CISA has added CVE-2025-53521 affecting F5 BIG-IP APM to the Known Exploited Vulnerabilities (KEV) catalog, confirming active exploitation in the wild. The vulnerability enables unauthenticated remote code execution when an APM access policy is configured on a virtual server, positioning internet-facing authentication infrastructure as a high-risk target. Exploitation can result in root-level access to the appliance, creating opportunities for credential interception, persistence, and lateral movement from a highly privileged edge device.

From an attack chain perspective, exploitation is performed remotely without authentication by sending crafted traffic to a vulnerable BIG-IP APM virtual server. This triggers memory corruption within the Traffic Management Microkernel (TMM), allowing attackers to execute arbitrary code with elevated privileges. Operating within the APM data plane, threat actors can directly interact with authentication and session management processes, enabling access to session tokens and credential material.
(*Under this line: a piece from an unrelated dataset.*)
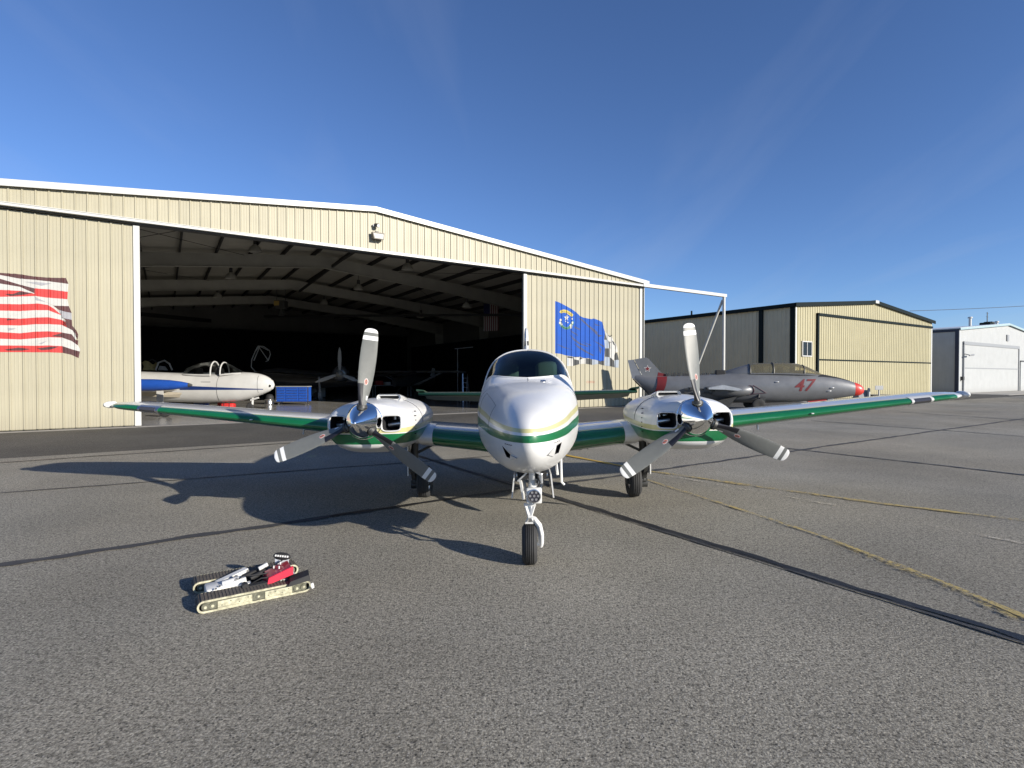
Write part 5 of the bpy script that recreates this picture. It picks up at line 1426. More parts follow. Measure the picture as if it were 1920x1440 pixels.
# number 47
nt47 = MB()
cx, cz = jp(1502.5, 723); sx_, sz_ = 1.0, .66
for tri in text_tris("47", 1.0, .012):
    vs = []
    for x, y in tri:
        X = cx + x * .86 + (y) * .22; Z = cz + y * .80 + (x * .02)
        vs.append((X, Z))
    # refine so that the print follows the curve of the skin
    T = [vs]
    for _ in range(2):
        T2 = []
        for a, b, c in T:
            ab, bc, ca = [((p[0] + q[0]) / 2, (p[1] + q[1]) / 2) for p, q in ((a, b), (b, c), (c, a))]
            T2 += [[a, ab, ca], [ab, b, bc], [ca, bc, c], [ab, bc, ca]]
        T = T2
    for t_ in T: nt47.add([(p[0], side_j(*p, off=.012), p[1]) for p in t_], [(0, 1, 2)])
nt47.build("number", M_dred, jet)
# intake mark: circle and triangle outlines
mk = MB()
ci = [jp(1401 + 8 * cos(a) * .9, 731 - 8.5 * sin(a)) for a in [2 * pi * i / 18 for i in range(19)]]
mk.tube([(x, side_j(x, z, .02), z) for x, z in ci], .014, 5)
tr = [jp(1407, 722), jp(1431, 736), jp(1407, 738), jp(1407, 722)]
fine_ = []
for a, b in zip(tr, tr[1:]): fine_ += [(a[0] + (b[0] - a[0]) * i / 6, a[1] + (b[1] - a[1]) * i / 6) for i in range(7)]
mk.tube([(x, side_j(x, z, .012), z) for x, z in fine_], .013, 5)
mk.build("intake_mark", mat("dark maroon outline", (0.07, 0.02, 0.035), 0.5), jet)
# intake bulge, wing root stub with bare fittings, landing gear
ir = []
for u, vt, vb, w in ((1330, 722, 742, .10), (1352, 721, 745, .42), (1385, 720.5, 744, .46), (1400, 722, 740, .36), (1412, 727, 735, .08)):
    x, zt = jp(u, vt); _, zb = jp(u, vb); ir.append(sring(-.42, (zt + zb) / 2, zt, zb, w, 20, 2.2, 2.2, x, 'x'))
MB().loft(ir).build("air_intake", M_silver, jet, smooth=50)
xa, za = jp(1322, 727); xb, zb = jp(1382, 729.5)
MB().loft([[(xa, y, za + .02), (xa + (xb - xa) * .45, y, za + .16), (xb - .15, y, zb + .07), (xb, y, zb), (xb - .2, y, zb - .05), (xa + (xb - xa) * .45, y, za - .06), (xa, y, za - .05)] for y in (-1.25, -.3)]).build("wing_stub", M_silver2, jet, smooth=35)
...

This level of control allows manipulation of access policies, session hijacking, and use of the device as a pivot point into internal networks, effectively bypassing perimeter security controls. Observed post-exploitation activity in related reporting includes the use of backdoors to establish persistent command-and-control over encrypted channels. While no specific threat actor has been formally attributed, prior compromise of F5’s internal environment by a sophisticated nation-state actor increases the likelihood of rapid weaponization and continued targeting of exposed BIG-IP deployments.
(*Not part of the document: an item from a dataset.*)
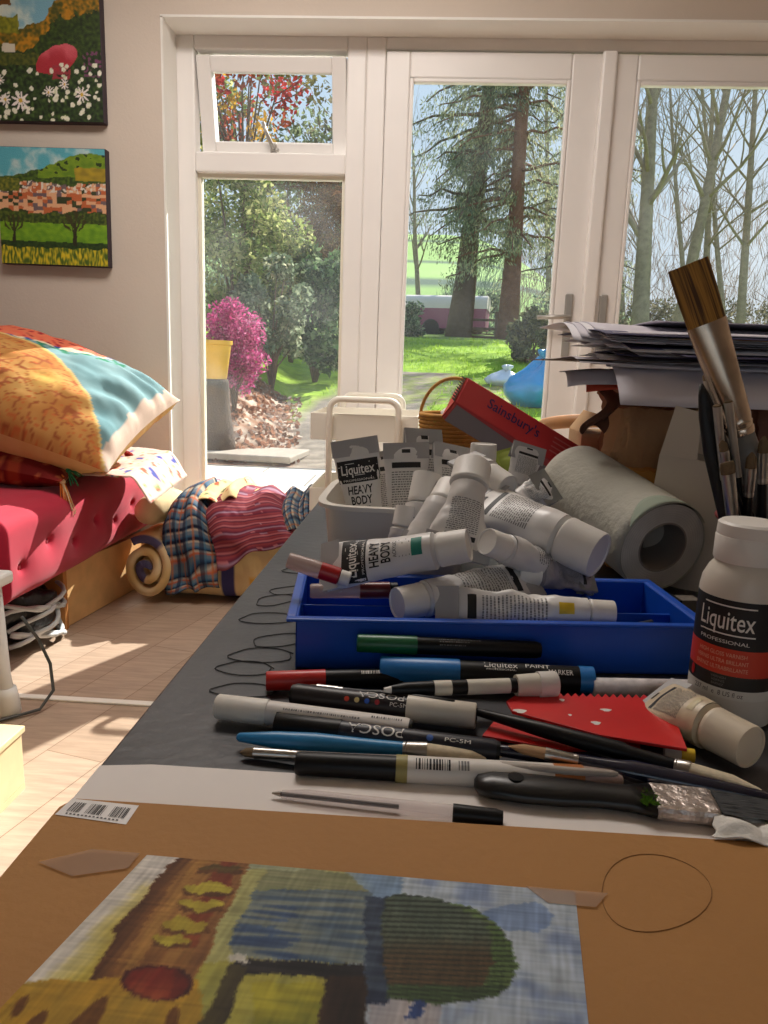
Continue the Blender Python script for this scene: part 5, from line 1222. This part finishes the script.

Following the escalation triggered by Operation Epic Fury, cyber activity linked to the conflict continues to expand, with increased reconnaissance, cybercrime-linked tooling, and coordinated operations by Iranian-aligned actors and hacktivist groups.

– Stealth-Focused Intrusion Patterns Emerging:
Recent activity shows emphasis on persistent access, credential compromise, and indirect targeting via third-party ecosystems rather than overt disruption.
– Telegram-Based C2 and Bot Infrastructure Usage:
MuddyWater-linked campaigns observed leveraging Telegram bot frameworks and automated communication channels for covert command-and-control.
– Malicious Application-Based Access Techniques:
Handala campaigns include fake application deployment targeting Windows users to establish persistence and collect sensitive data.
– Continued Targeting of Industrial and Critical Systems:
Iranian-aligned actors linked to ICS/OT reconnaissance and potential access claims, including exposure of industrial control interfaces.
– Geographic Diversification of Hacktivist Campaigns:
Groups such as NoName057(16), Keymous+ and DieNet expanded operations across Europe and the Middle East targeting public services and enterprises.